Gents, I'm transitioning into PC recording (nervously) and wanted your advice on a good sound card for a PC and also, the easiest way to adapt my old Shure round multi-pin mic's to PC. Regards...
They are all good. The last bad card was an early Soundblaster. Personally I use an external Scarlett 2i2 USB pre, and also a Behringer X1222 mixer.
Scarlett 2i2 for me too. That's an external soundcard. Line out of amp in it, but I just bought a microphone, so all new kinds of tweaking will follow. Bought this http://www.ebay.com/itm/GLS-AUDIO-E...D&orig_cvip=true&rt=nc&_trksid=p2047675.l2557 after reading on recording mikes. Said to be as good as the Shure SM57 standard reference, for a fraction of the price.
A good USB Pre is really the way to go to ingest the XLR (that round multi-pin connector you mention) connection into the computer. Be sure to examine the sampling capability. They aren't all created equal.

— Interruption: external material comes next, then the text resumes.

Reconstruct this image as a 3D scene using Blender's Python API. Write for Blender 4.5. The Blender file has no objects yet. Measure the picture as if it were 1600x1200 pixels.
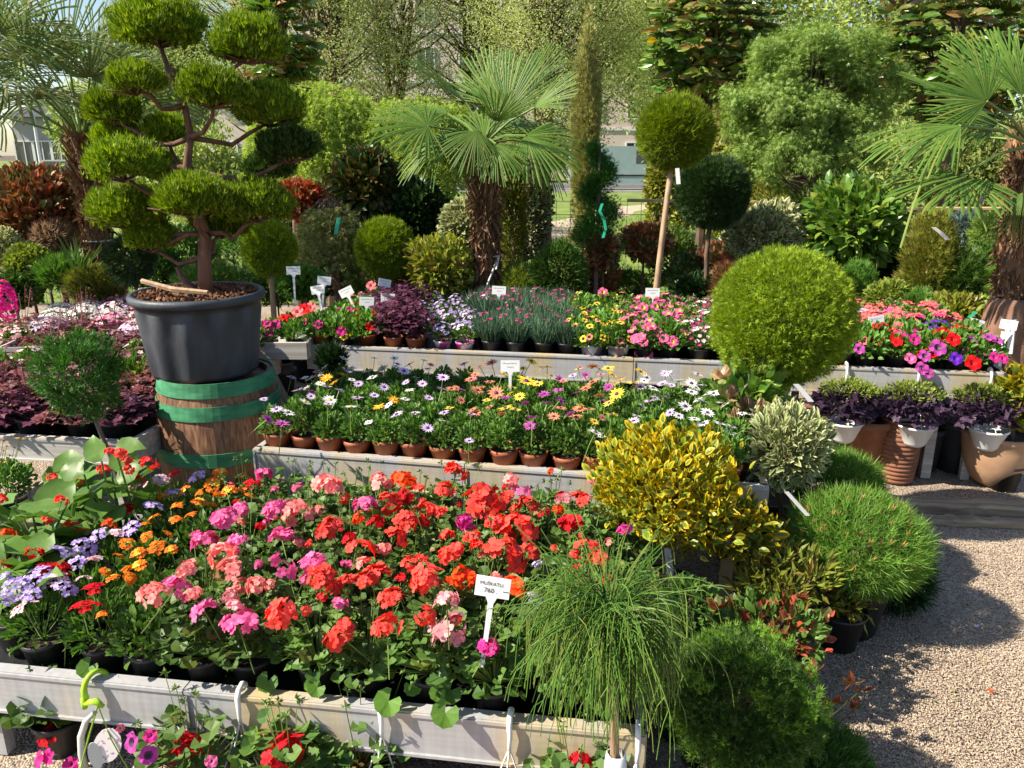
import bpy, math, random
import numpy as np
from mathutils import Vector, Matrix
random.seed(11)
rng = np.random.default_rng(11)
rad = math.radians
S = bpy.context.scene
COL = S.collection

# ------------------------------------------------------------------ camera, world, sun, exposure
CAM_H, PITCH, FPX = 1.72, rad(16.3), 1232.0
cam = bpy.data.cameras.new('camera'); camo = bpy.data.objects.new('camera', cam); COL.objects.link(camo)
camo.location = (0, 0, CAM_H); camo.rotation_euler = (math.pi / 2 - PITCH, 0, 0)
cam.sensor_width = 36; cam.lens = 36 * FPX / 1600; cam.clip_start = .05; cam.clip_end = 900
S.camera = camo
world = bpy.data.worlds.new('World'); S.world = world; world.use_nodes = True
wn = world.node_tree.nodes; wl = world.node_tree.links
SUNV = Vector((-.93, -.24, .86)).normalized()
sky = wn.new('ShaderNodeTexSky'); sky.sky_type = 'NISHITA'; sky.sun_disc = False
sky.sun_elevation = math.asin(SUNV.z); sky.sun_rotation = math.atan2(SUNV.x, SUNV.y) % (2 * math.pi)
sky.air_density = 1.0; sky.dust_density = .6
bg = wn['Background']; bg.inputs['Strength'].default_value = .085
wl.new(sky.outputs[0], bg.inputs['Color'])
sl = bpy.data.lights.new('sun', 'SUN'); sl.energy = 5.0; sl.angle = rad(.5); sl.color = (1, .91, .76)
so = bpy.data.objects.new('sun', sl); COL.objects.link(so)
so.rotation_euler = (-SUNV).to_track_quat('-Z', 'Y').to_euler(); so.location = (-8, -4, 12)
S.view_settings.view_transform = 'Standard'; S.view_settings.look = 'None'
S.view_settings.exposure = 1.06; S.view_settings.gamma = 1
S.render.engine = 'CYCLES'
S.cycles.max_bounces = 6; S.cycles.diffuse_bounces = 3; S.cycles.transmission_bounces = 4
S.cycles.transparent_max_bounces = 4; S.cycles.glossy_bounces = 2
S.cycles.caustics_reflective = False; S.cycles.caustics_refractive = False

# ------------------------------------------------------------------ measuring: a spot of the photograph at a known height or distance
_f = np.array([0, math.cos(PITCH), -math.sin(PITCH)]); _u = np.array([0, math.sin(PITCH), math.cos(PITCH)])
_C = np.array([0, 0, CAM_H])
def _ray(x, y): return _f + (x - 800) / FPX * np.array([1., 0, 0]) - (y - 600) / FPX * _u
def GZ(x, y, z): d = _ray(x, y); return _C + d * (z - CAM_H) / d[2]
def AT(x, y, Y): d = _ray(x, y); return _C + d * Y / d[1]
def proj(P): q = np.asarray(P, float) - _C; d = q @ _f; return 800 + FPX * q[0] / d, 600 - FPX * (q @ _u) / d
def depth(P): return (np.asarray(P, float) - _C) @ _f
def mpp(P): return depth(P) / FPX          # metres per photograph pixel there

# ------------------------------------------------------------------ materials
MATS = {}
def _nt(name):
    m = bpy.data.materials.new(name); m.use_nodes = True
    return m, m.node_tree.nodes, m.node_tree.links, m.node_tree.nodes['Principled BSDF']
def leafmat(name, cols, trans=.28, rough=.45, spec=.35, vary=.35, nscale=9.0):
    """leaf or petal: colour differs from leaf to leaf and a little from plant to plant"""
    if name in MATS: return MATS[name]
    m, n, l, b = _nt(name)
    g = n.new('ShaderNodeNewGeometry'); r = n.new('ShaderNodeValToRGB')
    els = r.color_ramp.elements
    while len(els) < len(cols): els.new(.5)
    for i, c in enumerate(cols):
        els[i].position = i / max(1, len(cols) - 1); els[i].color = (*c, 1)
    l.new(g.outputs['Random Per Island'], r.inputs[0])
    oi = n.new('ShaderNodeObjectInfo'); tc = n.new('ShaderNodeTexCoord')
    nz = n.new('ShaderNodeTexNoise'); nz.inputs['Scale'].default_value = nscale
    l.new(tc.outputs['Object'], nz.inputs['Vector'])
    ad = n.new('ShaderNodeMath'); ad.operation = 'ADD'
    l.new(nz.outputs['Fac'], ad.inputs[0]); l.new(oi.outputs['Random'], ad.inputs[1])
    mr = n.new('ShaderNodeMapRange'); mr.inputs['From Min'].default_value = .3; mr.inputs['From Max'].default_value = 1.7
    mr.inputs['To Min'].default_value = 1 - vary; mr.inputs['To Max'].default_value = 1 + vary
    l.new(ad.outputs[0], mr.inputs['Value'])
    hs = n.new('ShaderNodeHueSaturation'); l.new(r.outputs[0], hs.inputs['Color']); l.new(mr.outputs[0], hs.inputs['Value'])
    l.new(hs.outputs[0], b.inputs['Base Color'])
    b.inputs['Roughness'].default_value = rough; b.inputs['Specular IOR Level'].default_value = spec
    if trans > 0:
        t = n.new('ShaderNodeBsdfTranslucent'); mx = n.new('ShaderNodeMixShader'); mx.inputs[0].default_value = trans
        h2 = n.new('ShaderNodeHueSaturation'); h2.inputs['Value'].default_value = 1.25; h2.inputs['Saturation'].default_value = 1.1
        l.new(hs.outputs[0], h2.inputs['Color']); l.new(h2.outputs[0], t.inputs['Color'])
        l.new(b.outputs[0], mx.inputs[1]); l.new(t.outputs[0], mx.inputs[2])
        l.new(mx.outputs[0], n['Material Output'].inputs['Surface'])
    MATS[name] = m; return m
def solid(name, c1, c2=None, rough=.6, metal=0, nscale=20, stretch=(1, 1, 1), bump=.0, spec=.4, detail=6, contrast=(.35, .65), bscale=None):
    if name in MATS: return MATS[name]
    m, n, l, b = _nt(name)
    c2 = c2 or tuple(x * .8 for x in c1)
    tc = n.new('ShaderNodeTexCoord'); mp = n.new('ShaderNodeMapping'); mp.inputs['Scale'].default_value = stretch
    l.new(tc.outputs['Object'], mp.inputs['Vector'])
    nz = n.new('ShaderNodeTexNoise'); nz.inputs['Scale'].default_value = nscale; nz.inputs['Detail'].default_value = detail
    l.new(mp.outputs[0], nz.inputs['Vector'])
    r = n.new('ShaderNodeValToRGB'); r.color_ramp.elements[0].position = contrast[0]; r.color_ramp.elements[1].position = contrast[1]
    r.color_ramp.elements[0].color = (*c2, 1); r.color_ramp.elements[1].color = (*c1, 1)
    l.new(nz.outputs['Fac'], r.inputs[0]); l.new(r.outputs[0], b.inputs['Base Color'])
    b.inputs['Roughness'].default_value = rough; b.inputs['Metallic'].default_value = metal; b.inputs['Specular IOR Level'].default_value = spec
    if bump:
        bp = n.new('ShaderNodeBump'); bp.inputs['Strength'].default_value = bump; bp.inputs['Distance'].default_value = .004
        if bscale:
            n2 = n.new('ShaderNodeTexNoise'); n2.inputs['Scale'].default_value = bscale; l.new(mp.outputs[0], n2.inputs['Vector']); l.new(n2.outputs['Fac'], bp.inputs['Height'])
        else: l.new(nz.outputs['Fac'], bp.inputs['Height'])
        l.new(bp.outputs[0], b.inputs['Normal'])
    MATS[name] = m; return m
G_GER = leafmat('geranium_leaf', [(.05, .115, .022), (.105, .19, .035), (.07, .145, .03)], .25, .5)
G_GER2 = leafmat('geranium_old_leaf', [(.22, .26, .03), (.10, .17, .03), (.25, .18, .06)], .25, .5)
G_OST = leafmat('daisy_leaf', [(.07, .16, .025), (.15, .27, .05), (.09, .2, .035)], .3, .5)
G_BRIGHT = leafmat('bright_leaf', [(.07, .17, .025), (.13, .26, .04), (.09, .2, .03)], .3, .45)
G_MID = leafmat('mid_leaf', [(.06, .13, .02), (.12, .22, .04), (.08, .17, .03)], .25, .45)
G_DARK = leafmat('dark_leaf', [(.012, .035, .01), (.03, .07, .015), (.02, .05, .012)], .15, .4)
G_THUJA = leafmat('clipped_thuja', [(.07, .15, .015), (.2, .30, .025), (.36, .43, .035), (.14, .23, .02)], .35, .6, .2)
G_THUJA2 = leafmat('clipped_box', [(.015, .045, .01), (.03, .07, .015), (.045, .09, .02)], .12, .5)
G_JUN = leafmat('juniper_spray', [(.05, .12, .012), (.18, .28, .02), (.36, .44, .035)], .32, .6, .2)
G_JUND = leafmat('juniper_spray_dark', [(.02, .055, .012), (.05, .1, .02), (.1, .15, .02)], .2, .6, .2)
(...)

The sound of Gibson P94s in a G400 Vintage, through a Super Champ X2. Settings: Voice 11 (Marshall Major), Volume 8, Gain 6, Bass 5, Treble 5, Chorus/delay 3 I think I like miking better than line out. Oh yeah ... that's with my cheapo $26 GLS Audio ES-57
The recording lab at my collage has all scalet 2i2's, they seem pretty good. We had a competing product at the start of the year, but none of them worked. I personally use a tascam pocket studio dp-008ex for basically all my recording. Its a 8 track, two input unit, with bounce features to increase the number of tracks that can be recorded at once. I like the portability of the unit because this I can take where the instruments are, or where they sound best, much better then my desktop computer. And it has almost the same functions. Im not sure you computer needs a sound card for basic mixing, but it does need a good amount of ram, like as much as you can get inside the case.